Role of soil inherent anisotropy in peak friction and maximum dilation angles of four sand-geosynthetic interfaces

Abstract

Using a modified direct shear apparatus, an extensive experimental investigation is conducted into the influence of the inherent anisotropy of sand on the mobilization of the peak and critical state friction angles as well as the maximum dilation angle of the interfaces between an inherently anisotropic crushed sand and two woven geotextiles, one nonwoven geotextile, and one geomembrane. Experimental findings confirm that both peak and maximum dilation angles of sand-geosynthetic interfaces are affected from soil inherent anisotropy depending on the bedding plane inclination with respect to the shear plane.
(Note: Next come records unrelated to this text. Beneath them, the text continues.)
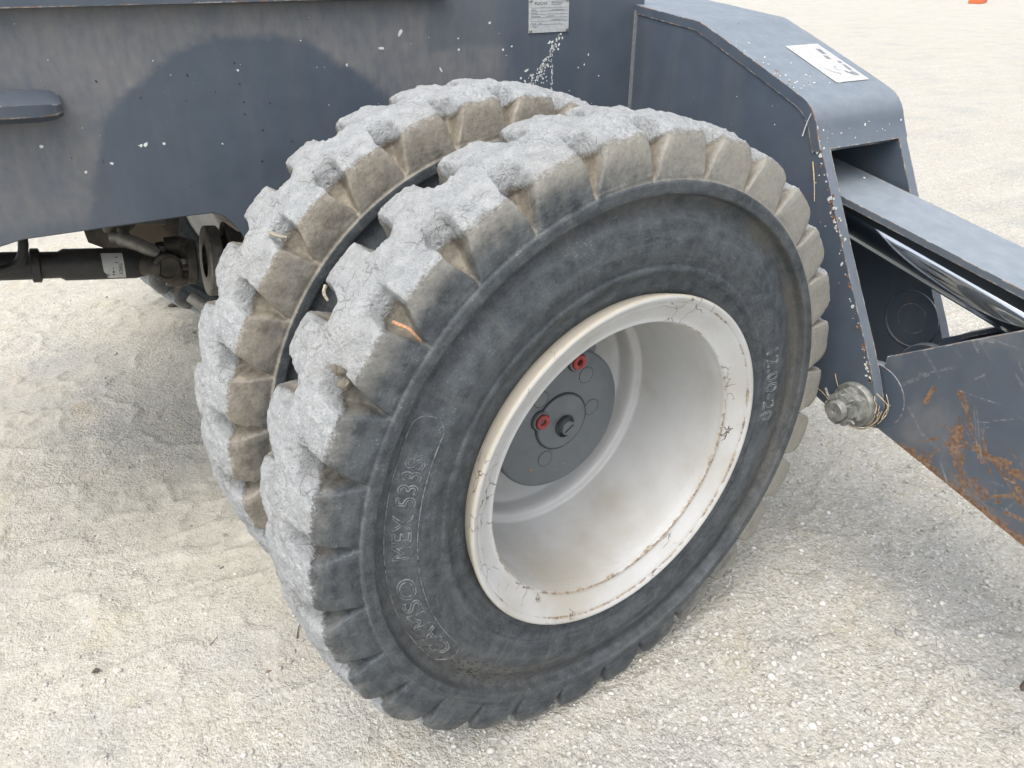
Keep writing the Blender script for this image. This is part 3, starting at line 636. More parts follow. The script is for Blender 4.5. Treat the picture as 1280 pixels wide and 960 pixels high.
for k, (a, b_, r_) in enumerate((((-.60, 1.26, .61), (-.46, 1.27, .60), .011), ((-.585, 1.24, .60), (-.575, 1.24, .645), .014), ((-.50, 1.05, .71), (-.34, 1.22, .64), .010), ((-.44, .95, .745), (-.33, 1.0, .64), .014), ((-.56, 1.30, .56), (-.56, 1.30, .64), .016))):
    tube(bm, [a, tuple((Vector(a)+Vector(b_))/2+Vector((0, 0, .01))), b_], r_, 12)
o = bm_obj('hydraulic_pipe', bm, MAT['drum'], root, True); part(o)
bm = bmesh.new(); prism(bm, [(-.66, .80), (-.64, .53), (-.55, .47), (-.43, .50), (-.36, .80)], 'y', 1.42, 1.60); o = bm_obj('cross_member', bm, MAT['under'], root, False, .006); part(o)
bm = bmesh.new(); box(bm, (-.57, 1.36, .60), (-.50, 1.44, .66)); tube(bm, [(-.545, 1.30, .60), (-.545, 1.45, .60)], .02, 12); o = bm_obj('pipe_clamp', bm, MAT['drum'], root, False, .004); part(o)
bm = bmesh.new(); tube(bm, smooth_poly([(-.735, .98, .80), (-.735, .96, .72), (-.738, .95, .675), (-.760, .95, .640), (-.82, .95, .64), (-.95, .95, .70)], 3), .009, 12); o = bm_obj('hydraulic_hose', bm, MAT['hose'], root, True); part(o)
# TEREX label round the shaft
def shaft_map(u, v, rr_):                            # u along the shaft from the label's left edge, v round it
    p = onshaft(-.618)+sd_*u; up0 = q if q.z > 0 else -q; f = Vector((0, -1, 0)); a = v/.036
    return p+(f*math.cos(a)+up0*math.sin(a))*rr_
nu, nv = 10, 22; Vs = []; 
for i in range(nu):
    for j in range(nv):
        v = -.030+.066*j/(nv-1); u = .044*i/(nu-1)-.004*j/(nv-1)
        if i == 0: u += .010*math.exp(-((v+.019)/.004)**2)+.006*max(0, -v-.006)/.02
        Vs.append(shaft_map(u, v, .0366))
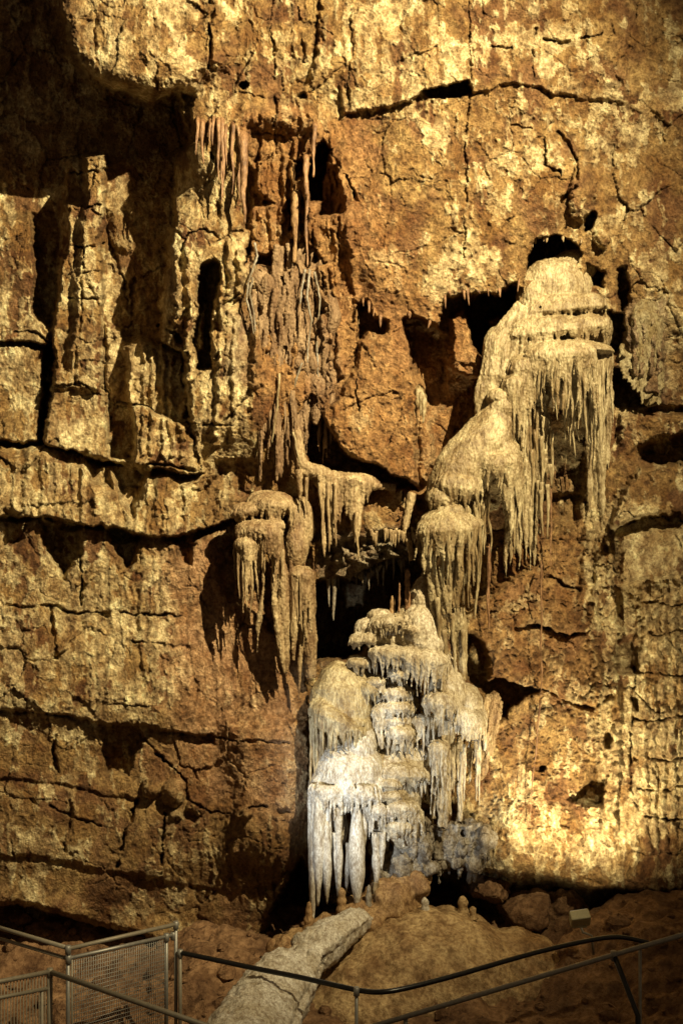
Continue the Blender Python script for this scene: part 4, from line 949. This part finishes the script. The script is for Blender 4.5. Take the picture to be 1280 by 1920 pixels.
boulder('largest dark angular boulder in the hollow right of the mound', 985, 1708, -.2, 62, 44, .5, M_FLOOR, seed=2)
boulder('smaller dark boulder behind the lamp box in the right hollow', 1062, 1702, -.3, 50, 36, .45, M_FLOOR, seed=3)
boulder('dark boulder wedged under the wall beside the stalagmite stubs', 925, 1666, -.2, 42, 30, .4, M_FLOOR, seed=4)

# ------------------------------------------------------------------ mound, white tongue, floor
def mound(name, label, cat, path, mat, amp, f, seed, vox=.03):
    F_ = Flow(name, label, cat, path[0][:3], mat, body='rock', seed=seed)
    for x, y, h, rx, ry, rh in path: F_.ell(x, y, h, rx, ry, rh, nu=40, nv=24)
    F_.build(vox, amp=amp, f=f, stretch=1, amp2=amp * .25, sm=5)
    return F_
mound('flowstone_mound', 'broad brown flowstone mound rising behind the black handrail', 'mound',
      [(790, 1900, 1.0, 235, 190, 1.3), (700, 1900, 1.3, 165, 130, 1.1), (840, 1820, .7, 130, 110, .7), (620, 1930, 1.5, 110, 90, .9), (950, 1860, .9, 150, 110, .8)], M_MOUND, .05, 3.2, 3)
mound('flowstone_ridge', 'rough tan ridge climbing from the white tongue to the knobbly pedestal', 'rock formation',
      [(560, 1800, 1.15, 62, 52, .4), (620, 1765, 1.05, 62, 44, .4), (680, 1725, .9, 56, 40, .35), (730, 1690, .75, 52, 44, .35), (765, 1655, .6, 44, 34, .3), (650, 1800, .7, 80, 70, .4)], M_FLOWB, .06, 5, 6, .022)
f = Flow('flowstone_tongue', 'white flowstone tongue flowing down between the two handrails', 'flowstone', (600, 1772, 1.5), M_WHITE, body='rock')
tp = ((680, 1722, 1.15, 20), (652, 1738, 1.4, 30), (618, 1760, 1.62, 38), (580, 1790, 1.85, 42), (540, 1834, 2.35, 58), (502, 1886, 2.95, 70), (472, 1945, 3.55, 82), (446, 2010, 4.1, 96))
f.mb.tube([P(x, y, h) for x, y, h, r in tp], [r * S(h) for x, y, h, r in tp], 28)
for k in range(13):
    o_ = -1 + 2 * (k + .5) / 13 + rr.uniform(-.06, .06); hh = math.sqrt(max(0, 1 - o_ * o_)) * .93
    f.mb.tube([P(x + o_ * r * .95 + rr.uniform(-2, 2), y - abs(hh) * r * .25, h + hh * r * S(h)) for x, y, h, r in tp], [rr.uniform(.10, .2) * r * S(h) for x, y, h, r in tp], 9)
for q in ((610, 1780, 1.75, 9), (585, 1812, 2.2, 13), (560, 1860, 2.55, 16), (538, 1920, 3.0, 20)): f.ell(q[0], q[1], q[2], q[3], q[3] * 2.4, .16)
for k in range(16):
    t = rr.random(); x = 625 - 140 * t + rr.uniform(-24, 24) * (1 + t); f.ell(x, 1752 + 160 * t + rr.uniform(-14, 14), 1.62 + 1.45 * t + rr.uniform(0, .12), rr.uniform(5, 16), rr.uniform(6, 18), rr.uniform(.06, .16), nu=12, nv=8)
f.build(.018, amp=.03, f=7, stretch=.8, amp2=.016)
# floor
def floor():
    xs = np.linspace(-9, 9, 420); ys = np.linspace(-17, 1.6, 460)
    gx, gy = np.meshgrid(xs, ys)
    z = .62 + .24 * fbm2(gx / 1.4, gy / 1.4, 4, 201) + .09 * (.5 - np.abs(fbm2(gx / .5, gy / .5, 4, 211))) + .03 * fbm2(gx / .14, gy / .14, 2, 221)
    z += .75 * sstep(2.0, 4.2, gx) * sstep(-4.5, -1.2, gy) * sstep(.7, -.4, gy)
    z += .45 * np.exp(-((gx + 1.6) / .9) ** 2 - ((gy + .9) / .8) ** 2)
    z -= .45 * np.exp(-((gx + 4.5) / 2.0) ** 2 - ((gy + .4) / .8) ** 2)
    z = np.where(gy < -5, z * .3 + .2, z)
    o = grid_mesh('cave_floor', np.stack([gx, gy, z], -1).reshape(-1, 3), 420, 460, None, M_FLOOR)
    return tag(o, kind='structure')
floor_o = floor()
def rubble():
    r5 = random.Random(9); zz = {}
    me = floor_o.data; n = len(me.vertices); a = np.empty(n * 3); me.vertices.foreach_get('co', a); a = a.reshape(460, 420, 3)
    mb = MB()
    for k in range(900):
        j = r5.randrange(300, 440); i = r5.randrange(60, 360); p = Vector(a[j, i]); q = .02 + min(.16, r5.expovariate(1 / .03))
        b = len(mb.v); nu, nv = 8, 5; ph0 = r5.uniform(0, 6)
        sx, sy, sz = (q * r5.uniform(.7, 1.3) for _ in range(3))
        for jj in range(nv + 1):
            th = -math.pi / 2 + math.pi * jj / nv
            for ii in range(nu):
                ph = 2 * math.pi * ii / nu + ph0; w = r5.uniform(.8, 1.15)
                mb.v.append(p + Vector((math.cos(ph) * math.cos(th) * sx * w, math.sin(ph) * math.cos(th) * sy * w, math.sin(th) * sz * .7 * w + q * .2)))
        for jj in range(nv):
            for ii in range(nu):
                i2 = (ii + 1) % nu; mb.f.append((b + jj * nu + ii, b + jj * nu + i2, b + (jj + 1) * nu + i2, b + (jj + 1) * nu + ii))
    tag(mb.build('floor_rubble', M_FLOOR, smooth=False), kind='stuff')
rubble()

# ------------------------------------------------------------------ railings
def pt(x, y, d): return Vector(P(x, y, D - d))
def bar(parent, name, pts, r, mat, n=10):
    mb = MB(); mb.tube(pts, [r] * len(pts), n); return mb.build(name, mat, parent)
def down(p, z=.45): return Vector((p.x, p.y, z))
rl = empty('landing_railing', 'grey steel landing railing with a wire mesh panel at lower left', 'railing', down(pt(330, 1732, 11.2)))
A, B = pt(128, 1779, 10.3), pt(330, 1733, 11.2)
bar(rl, 'top_rail', [A, B + (B - A).normalized() * .03], .022, M_DULL)
A2, B2 = pt(129, 1797, 10.3), pt(325, 1753, 11.2)
bar(rl, 'panel_rail', [A2, B2], .02, M_STEEL)
bar(rl, 'post', [B, down(B)], .02, M_STEEL); bar(rl, 'post', [A, down(A)], .022, M_STEEL)
ds = (B2 - A2); q0 = A2 + ds * .93; bar(rl, 'panel_post', [q0, down(q0, .6)], .02, M_STEEL)
bar(rl, 'panel_post', [A2 + ds * .03, down(A2 + ds * .03, .6)], .012, M_DULL)
mb = MB(); nn = 42
for i in range(1, nn):
    p = A2 + ds * (.03 + .9 * i / nn); mb.tube([p, down(p, .75)], [.0035] * 2, 5)
for i in range(1, 30):
    a = A2 + ds * .03 - Vector((0, 0, .042 * i)); b = q0 - Vector((0, 0, .042 * i)); mb.tube([a, b], [.0035] * 2, 5)
mb.build('mesh_panel', M_STEEL, rl)
bl = empty('back_railing', 'dim railing running off to the left behind the mesh panel', 'railing', down(pt(15, 1745, 11.0)))
C0, C1 = pt(-60, 1722, 11.6), pt(126, 1777, 10.32)
bar(bl, 'top_rail', [C0, C1], .022, M_DULL); bar(bl, 'mid_rail', [pt(-60, 1742, 11.6), pt(126, 1797, 10.32)], .018, M_DULL)
p = pt(-40, 1728, 11.46); bar(bl, 'post', [p, down(p)], .02, M_DULL)
fr = empty('front_railing', 'brown steel railing with thin upright bars in the lower left corner', 'railing', down(pt(94, 1824, 9.6)))
E0, E1, E2 = pt(-70, 1854, 9.0), pt(94, 1822, 9.7), pt(420, 1935, 8.6)
bar(fr, 'handrail', [E0, E1], .022, M_DULL); bar(fr, 'sloping_rail', [E1, E2], .024, M_DULL)
bar(fr, 'lower_rail', [pt(-70, 1884, 9.0), pt(92, 1853, 9.7)], .018, M_DULL)
bar(fr, 'post', [E1, down(E1)], .028, M_DULL)
p = pt(79, 1856, 9.65); bar(fr, 'post', [p, down(p)], .018, M_DULL)
for i in range(26):
    t = (i + .5) / 26; p = pt(-70, 1856, 9.0).lerp(pt(88, 1826, 9.68), t); bar(fr, 'bar', [p, down(p)], .005, M_DULL, 6)
p = pt(360, 1914, 8.8); bar(fr, 'post', [p, down(p)], .024, M_DULL)
hb = empty('handrail', 'black tubular handrail bending in front of the brown mound', 'handrail', down(pt(668, 1857, 10.3)))
def curve(pts, k=6):
    out = []
    for i in range(len(pts) - 1):
        p0 = pts[max(i - 1, 0)]; p1, p2 = pts[i], pts[i + 1]; p3 = pts[min(i + 2, len(pts) - 1)]
        for j in range(k):
            t = j / k
            out.append(.5 * ((2 * p1) + (p2 - p0) * t + (2 * p0 - 5 * p1 + 4 * p2 - p3) * t * t + (3 * p1 - p0 - 3 * p2 + p3) * t ** 3))
    return out + [pts[-1]]
bar(hb, 'rail', curve([pt(338, 1786, 11.15), pt(400, 1799, 11.0), pt(470, 1814, 10.85), pt(560, 1832, 10.6), pt(640, 1850, 10.4), pt(680, 1858, 10.3), pt(715, 1860, 10.2), pt(760, 1853, 10.25), pt(850, 1830, 10.5), pt(1000, 1787, 11.0), pt(1100, 1764, 11.3), pt(1160, 1757, 11.4), pt(1215, 1768, 11.4)]), .026, M_BLACK, 12)
bar(hb, 'post', [pt(668, 1857, 10.3), down(pt(668, 1857, 10.3))], .018, M_STEEL)
bar(hb, 'post', [pt(338, 1786, 11.15), down(pt(338, 1786, 11.15))], .02, M_DULL)
bar(hb, 'post', [pt(1198, 1766, 11.4), down(pt(1198, 1766, 11.4))], .014, M_DULL)
sr = empty('stair_handrail', 'plain grey sloping handrail across the lower right corner', 'handrail', down(pt(1150, 1792, 9.2)))
S0, S1, S2 = pt(640, 1942, 8.6), pt(1150, 1790, 9.2), pt(1400, 1718, 9.5)
bar(sr, 'rail', [S0, S1, S2], .022, M_STEEL)
bar(sr, 'post', [S1, pt(1195, 1905, 8.9), down(pt(1195, 1905, 8.9), .4)], .024, M_BLACK)
bar(sr, 'post', [pt(1200, 1776, 9.26), down(pt(1200, 1776, 9.26))], .01, M_STEEL)
p = pt(760, 1907, 8.75); bar(sr, 'post', [p, down(p)], .02, M_STEEL)

for root, pts, m in ((rl, (A, B, A2, B2, q0), M_STEEL), (fr, (E1,), M_DULL), (hb, (pt(668, 1857, 10.3), pt(338, 1786, 11.15)), M_STEEL), (sr, (S1,), M_STEEL)):
    for p in pts:
        mb = MB(); mb.tube([p + Vector((0, 0, .035)), p + Vector((0, 0, .03)), p - Vector((0, 0, .05)), p - Vector((0, 0, .055))], [.02, .031, .031, .022], 12); mb.build('clamp', m, root)
# ------------------------------------------------------------------ the small lamp box in the right hollow
lb = empty('floodlight', 'pale boxy floodlight on a crooked stem in the dark right hollow', 'lamp', P(1100, 1752, 1.6))
mb = MB(); rot = Matrix.Rotation(R(-8), 3, 'Y') @ Matrix.Rotation(R(38), 3, 'X')
c = Vector(P(1086, 1722, 1.6)); mb.box(c, .24, .12, .19, rot); o = mb.build('housing', M_BOX, lb, smooth=False)
bv = o.modifiers.new('b', 'BEVEL'); bv.width = .015; bv.segments = 3
mb = MB(); mb.box(c + rot @ Vector((0, .066, 0)), .21, .008, .16, rot); mb.build('front_glass', M_GLASS, lb, smooth=False)
mb = MB(); mb.tube([P(1074, 1726, 1.6), P(1074, 1738, 1.6), P(1098, 1738, 1.6), P(1098, 1726, 1.6)], [.012] * 4, 8); mb.build('bracket', M_BOX, lb)
mb = MB(); mb.tube([P(1088, 1738, 1.6), P(1092, 1748, 1.62), P(1108, 1754, 1.64), P(1112, 1790, 1.66)], [.016] * 4, 8); mb.build('stem', M_DULL, lb)

# ------------------------------------------------------------------ light of the show cave
def spot(name, loc, target, power, color, size, blend=.5, soft=.08):
    l = bpy.data.lights.new(name, 'SPOT'); l.energy = power; l.color = color; l.spot_size = R(size); l.spot_blend = blend; l.shadow_soft_size = soft
    o = bpy.data.objects.new(name, l); COL.objects.link(o); o.location = loc
    o.rotation_euler = (Vector(target) - Vector(loc)).to_track_quat('-Z', 'Y').to_euler(); return o
spot('spot_main', (5.3, -9.6, ZC + 8.6), P(340, 640, 0), 22500, (1, .82, .48), 78, 1.0, .05)
spot('spot_low_right', P(1088, 1690, 2.0), P(1080, 1400, .1), 950, (1, .82, .48), 112, 1.0, .08)
spot('spot_white', P(350, 1740, 4.9), P(700, 1450, .8), 1080, (.90, .96, 1), 44, 1.0, .05)
w = bpy.data.worlds.new('World'); sc.world = w; w.use_nodes = True
bg = w.node_tree.nodes['Background']; bg.inputs['Color'].default_value = (1, .70, .40, 1); bg.inputs['Strength'].default_value = .09

cam = bpy.data.cameras.new('Camera'); co_ = bpy.data.objects.new('Camera', cam); COL.objects.link(co_)
co_.location = (0, -D, ZC); co_.rotation_euler = (R(90), 0, 0)
cam.sensor_fit = 'VERTICAL'; cam.sensor_height = 36; cam.lens = 36 * F / 1920; cam.clip_end = 200
sc.camera = co_
sc.view_settings.view_transform = 'Standard'; sc.view_settings.look = 'None'; sc.view_settings.exposure = 0; sc.view_settings.gamma = 1
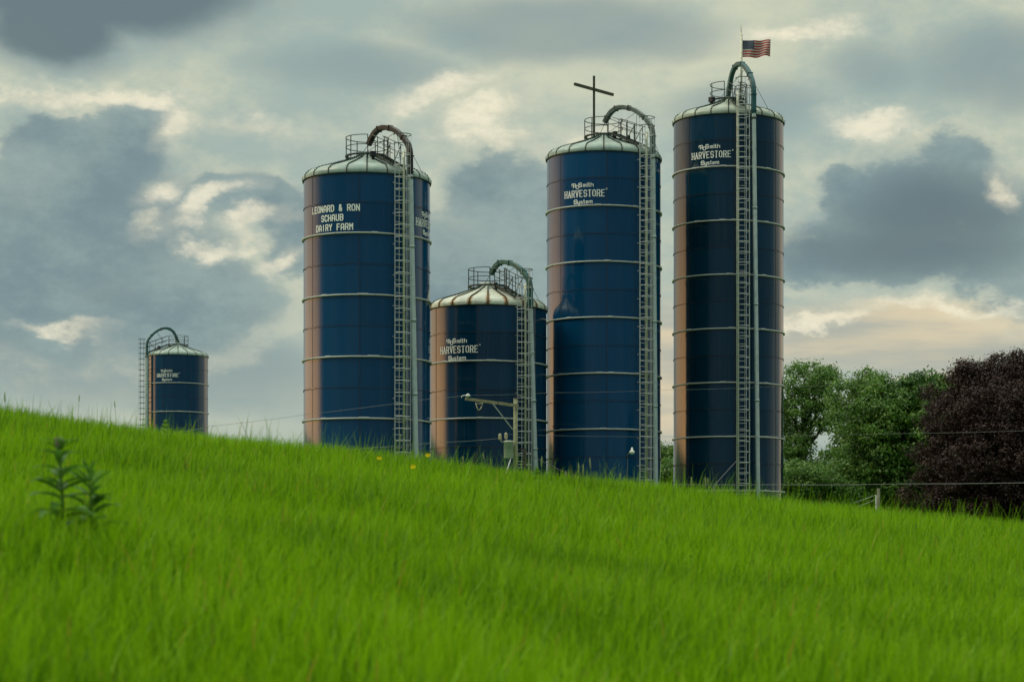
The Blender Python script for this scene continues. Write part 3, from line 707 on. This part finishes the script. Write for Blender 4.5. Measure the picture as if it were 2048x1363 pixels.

However, a unique critical state (residual) friction angle is attained for each interface type irrespective of the bedding plane inclination angle. Compiling results of a total of 141 tests, it is shown that a unique rule describes stress-dilation relationship of four different dense crushed sand-geosynthetic interfaces. The experimental data indicate that the ϕp vs. θ and ψmax vs. θ curves are symmetrical with respect to θ = 90° for the sand-woven geotextile and sand-geomembrane interfaces. Finally, it is shown that a constitutive equation by Pietruszczak and Mroz (2001) can predict the variation of ϕp with θ for the sand-woven geotextile and sand-geomembrane interfaces.